I think many Western practitioners have a discomfort/aversion with what they regard as the superstitious elements in traditional/Asian Buddhism. Again, characterizing the discarding of superstitions as "discomfort/aversion" is presumptuous and a straw man. It has nothing to do with discomfort or aversion and everything to do with the appropriate rejection of baseless woo.

And sure, those elements are there. But it's probably worth subjecting our unease to examination as well -- because this may be our particular prison. And neither is it about "unease". It is about the reasonable rejection, after rational investigation and deliberation, of hooey.

The point isn't to stand inside a Western/modernist/rationalist box... You seriously need to watch this video:



Rejecting superstitious woo isn't about "standing inside a 'Western/modernist/rationalist box'". It is about rejecting woo because it is woo.

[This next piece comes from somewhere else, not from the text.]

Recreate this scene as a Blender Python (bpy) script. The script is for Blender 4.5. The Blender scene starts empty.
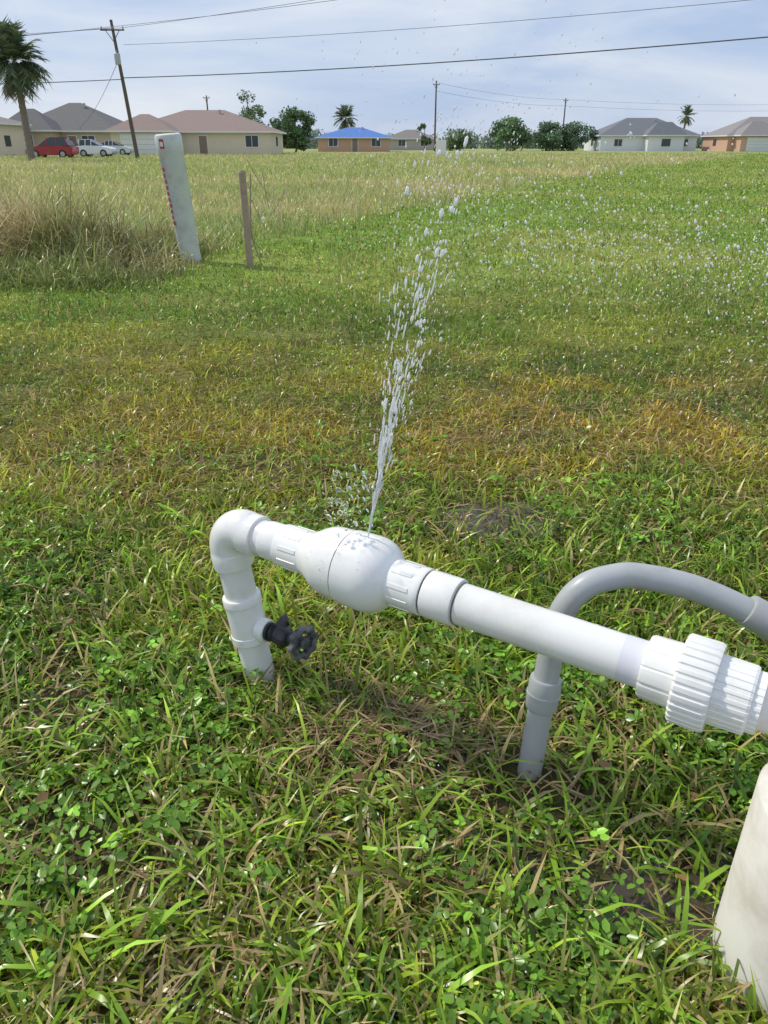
import bpy, bmesh, math, random
import numpy as np
from mathutils import Vector, Matrix
random.seed(7); rng=np.random.default_rng(11)
scene=bpy.context.scene
COL=scene.collection

# ------------------------------------------------------------------ materials
def newmat(name):
    m=bpy.data.materials.new(name); m.use_nodes=True
    nt=m.node_tree; b=nt.nodes['Principled BSDF']
    return m,nt,b
def pmat(name,col,rough=.5,noise=.12,scale=8.,bump=0.,metal=0.,spec=.5,dirt=None,dirtamt=.0,dscale=3.):
    m,nt,b=newmat(name)
    N=nt.nodes; L=nt.links
    tc=N.new('ShaderNodeTexCoord'); nz=N.new('ShaderNodeTexNoise')
    nz.inputs['Scale'].default_value=scale; nz.inputs['Detail'].default_value=6
    L.new(tc.outputs['Object'],nz.inputs['Vector'])
    mx=N.new('ShaderNodeMix'); mx.data_type='RGBA'
    lo=[c*(1-noise) for c in col]; hi=[min(1,c*(1+noise)) for c in col]
    mx.inputs['A'].default_value=(*lo,1); mx.inputs['B'].default_value=(*hi,1)
    L.new(nz.outputs['Fac'],mx.inputs['Factor'])
    out=mx.outputs['Result']
    if dirt:
        n2=N.new('ShaderNodeTexNoise'); n2.inputs['Scale'].default_value=dscale; n2.inputs['Detail'].default_value=8; n2.inputs['Roughness'].default_value=.7
        L.new(tc.outputs['Object'],n2.inputs['Vector'])
        r=N.new('ShaderNodeMapRange'); r.inputs['From Min'].default_value=.48; r.inputs['From Max'].default_value=.72
        r.inputs['To Max'].default_value=dirtamt
        L.new(n2.outputs['Fac'],r.inputs['Value'])
        m2=N.new('ShaderNodeMix'); m2.data_type='RGBA'; m2.inputs['B'].default_value=(*dirt,1)
        L.new(r.outputs['Result'],m2.inputs['Factor']); L.new(out,m2.inputs['A']); out=m2.outputs['Result']
    L.new(out,b.inputs['Base Color'])
    b.inputs['Roughness'].default_value=rough; b.inputs['Metallic'].default_value=metal
    b.inputs['Specular IOR Level'].default_value=spec
    if bump>0:
        bp=N.new('ShaderNodeBump'); bp.inputs['Strength'].default_value=bump; bp.inputs['Distance'].default_value=.01
        L.new(nz.outputs['Fac'],bp.inputs['Height']); L.new(bp.outputs['Normal'],b.inputs['Normal'])
    return m
def leafmat(name,transl=.35,rough=.4,gl=.05):
    m=bpy.data.materials.new(name); m.use_nodes=True; nt=m.node_tree; N=nt.nodes;L=nt.links
    N.remove(N['Principled BSDF'])
    a=N.new('ShaderNodeAttribute'); a.attribute_name='Col'
    b=N.new('ShaderNodeBsdfDiffuse'); L.new(a.outputs['Color'],b.inputs['Color'])
    t=N.new('ShaderNodeBsdfTranslucent'); L.new(a.outputs['Color'],t.inputs['Color'])
    ms=N.new('ShaderNodeMixShader'); ms.inputs[0].default_value=transl
    L.new(b.outputs[0],ms.inputs[1]); L.new(t.outputs[0],ms.inputs[2])
    gg=N.new('ShaderNodeBsdfGlossy'); gg.inputs['Roughness'].default_value=rough; gg.inputs['Color'].default_value=(.9,.92,.9,1)
    m2=N.new('ShaderNodeMixShader'); m2.inputs[0].default_value=gl; L.new(ms.outputs[0],m2.inputs[1]); L.new(gg.outputs[0],m2.inputs[2])
    L.new(m2.outputs[0],N['Material Output'].inputs['Surface'])
    return m
M_leaf=leafmat('leaf_blades',.36,.30,.032)
M_tree=leafmat('tree_leaves',.2,.6,.02)
M_pvc=pmat('white_pvc',(.82,.82,.80),.22,.03,14,.03,dirt=(.48,.43,.34),dirtamt=.4,dscale=7)
M_pvc2=pmat('white_pvc_fitting',(.86,.86,.84),.20,.03,20,.03,dirt=(.55,.50,.42),dirtamt=.35,dscale=12)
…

...and point fingers at the silly traditional Buddhists in their silly superstitious box. I love it when folks who are stuck in the cesspool of superstition try to paint folks who reject superstition as being stuck in the same sort of cesspool. It lets me know that they know that being stuck in a cesspool of superstition is a Bad Thing.

That's cheap and easy, and where does it get us as far as our own liberation is concerned? It gets us right into lokuttaradhamma, which is precisely where the liberation the Buddha taught is to be found.

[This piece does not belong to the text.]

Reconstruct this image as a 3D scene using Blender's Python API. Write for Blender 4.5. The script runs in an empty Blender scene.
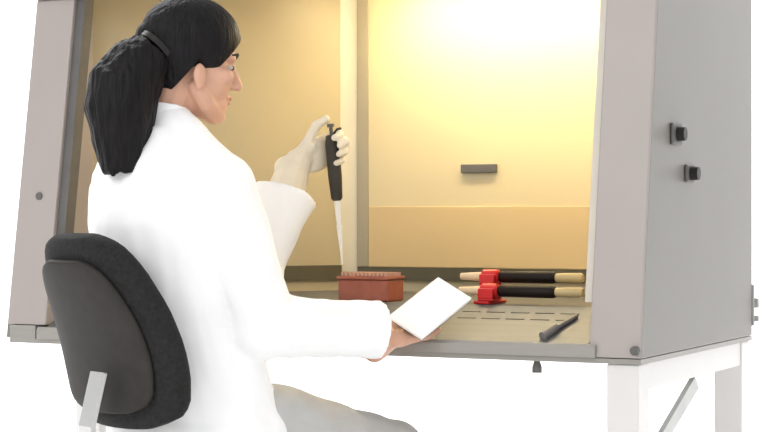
import bpy, bmesh, math, random
from mathutils import Vector, Matrix, noise
random.seed(7)
S = bpy.context.scene
COL = S.collection
V = Vector
PI = math.pi

# ------------------------------------------------------------------ camera
F = 1900.0
CAMZ = 1.08
cd = bpy.data.cameras.new('camera')
cd.sensor_width = 36.0
cd.lens = F / 768 * 36
cam = bpy.data.objects.new('camera', cd)
COL.objects.link(cam)
cam.location = (0, 0, CAMZ)
cam.rotation_euler = (PI / 2, 0, 0)
S.camera = cam

def W(px, py, Y):
    """a world point seen at a photo pixel, at distance Y along the view"""
    return V(((px - 384) / F * Y, Y, CAMZ - (py - 216) / F * Y))

# ------------------------------------------------------------------ materials
def mat(name, col, rough=.5, metal=0., var=.06, nscale=12., bump=0., bscale=60., stretch=None, spec=.5,
        trans=0., emit=None, estr=0., sheen=0., ior=1.45):
    m = bpy.data.materials.new(name)
    m.use_nodes = True
    nt = m.node_tree
    N, L = nt.nodes, nt.links
    b = N['Principled BSDF']
    b.inputs['Roughness'].default_value = rough
    b.inputs['Metallic'].default_value = metal
    b.inputs['Specular IOR Level'].default_value = spec
    b.inputs['Transmission Weight'].default_value = trans
    b.inputs['IOR'].default_value = ior
    if sheen:
        b.inputs['Sheen Weight'].default_value = sheen
    tc = N.new('ShaderNodeTexCoord')
    mp = N.new('ShaderNodeMapping')
    if stretch:
        mp.inputs['Scale'].default_value = stretch
    L.new(tc.outputs['Object'], mp.inputs['Vector'])
    nz = N.new('ShaderNodeTexNoise')
    nz.inputs['Scale'].default_value = nscale
    nz.inputs['Detail'].default_value = 4
    L.new(mp.outputs['Vector'], nz.inputs['Vector'])
    cr = N.new('ShaderNodeValToRGB')
    cr.color_ramp.elements[0].position = .3
    cr.color_ramp.elements[1].position = .7
    cr.color_ramp.elements[0].color = tuple(max(0, c * (1 - var)) for c in col) + (1,)
    cr.color_ramp.elements[1].color = tuple(min(1, c * (1 + var)) for c in col) + (1,)
    L.new(nz.outputs['Fac'], cr.inputs['Fac'])
    L.new(cr.outputs['Color'], b.inputs['Base Color'])
    if bump:
        n2 = N.new('ShaderNodeTexNoise')
        n2.inputs['Scale'].default_value = bscale
        L.new(mp.outputs['Vector'], n2.inputs['Vector'])
        bp = N.new('ShaderNodeBump')
        bp.inputs['Strength'].default_value = bump
        bp.inputs['Distance'].default_value = .01
        L.new(n2.outputs['Fac'], bp.inputs['Height'])
        L.new(bp.outputs['Normal'], b.inputs['Normal'])
    if emit:
        b.inputs['Emission Color'].default_value = tuple(emit) + (1,)
        b.inputs['Emission Strength'].default_value = estr
    return m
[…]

Buddhadasa was coming from a particular context. He was a Thai Buddhist who understood the morass his own cultural/religious tradition had fallen into, and provided an appropriate antidote. From the point of view of Theravada in Thailand, he was going against the grain. You seriously misrepresent him. He was not merely limited to his own culture; he was also well attuned to the Buddha's liberative teachings and their relevance as timeless teachings for the entire world.

But when Westerners with modernist inclinations invoke Buddhadasa, are we going against the grain or simply reinforcing our predispositions? "We"...? Seriously, Lazy, this is terribly disingenuous. Rejecting and dismissing superstition is not a matter of "reinforcing predispositions" -- it is precisely the opposite. Again you are committing precisely the very mistakes that are discussed in the video above, confusing open-mindedness and closed-mindedness. This sort of twisted sophistry might have worked at E-Sangha, but it wilts in the the light of day.